I harbor zero animosity toward Saban and the Alabama football team. The Tide played a great game, had a great season and proved that “championship” is a mentality in Tuscaloosa. They should be proud of what they have accomplished in the past seven seasons.

The animus I have is for the people in the stands who consider themselves a part of “we.” The ones who follow the Tide only when the sun is out. The ones who stand on the shoulders of truly great sportsmen and call themselves tall. The ones who have no affiliation with or respect for the university and what it stands for.

The University of Alabama is a fine academic institution with a tremendously accomplished athletic department and some of the most loyal and respectable fans in the game. But until those three segments band together to ban this dereliction of sportsmanship, Alabama will remain the capstone of distaste.

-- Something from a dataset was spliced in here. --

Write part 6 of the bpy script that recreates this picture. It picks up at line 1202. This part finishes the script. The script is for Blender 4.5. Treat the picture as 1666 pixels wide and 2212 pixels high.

Those fans are not representative of college athletics. I’ve seen them bring out the worst in others. Winning is exciting. Celebrating is enjoyable. But rejoicing in your enemy’s defeat defeats one of the pillars of the game. “Rammer Jammer” is the antithesis of rolling Toomer’s Corner — a tradition for Auburn people by Auburn people, with no anger directed toward anyone. It should not be forgotten that the kind of fan who screams “Rammer Jammer” is the same kind of fan who attempted to destroy Toomer’s Corner.

Traditions like rolling Toomer’s Corner and touching Howard’s Rock cannot be destroyed, by words or actions, because they are physical manifestations of ideologies. An idea can’t be destroyed. My only hope is that the prevailing ideology in Tuscaloosa is to admonish rammer jammers and stand for something better, but I’m not hopeful. As I said, an idea cannot be destroyed.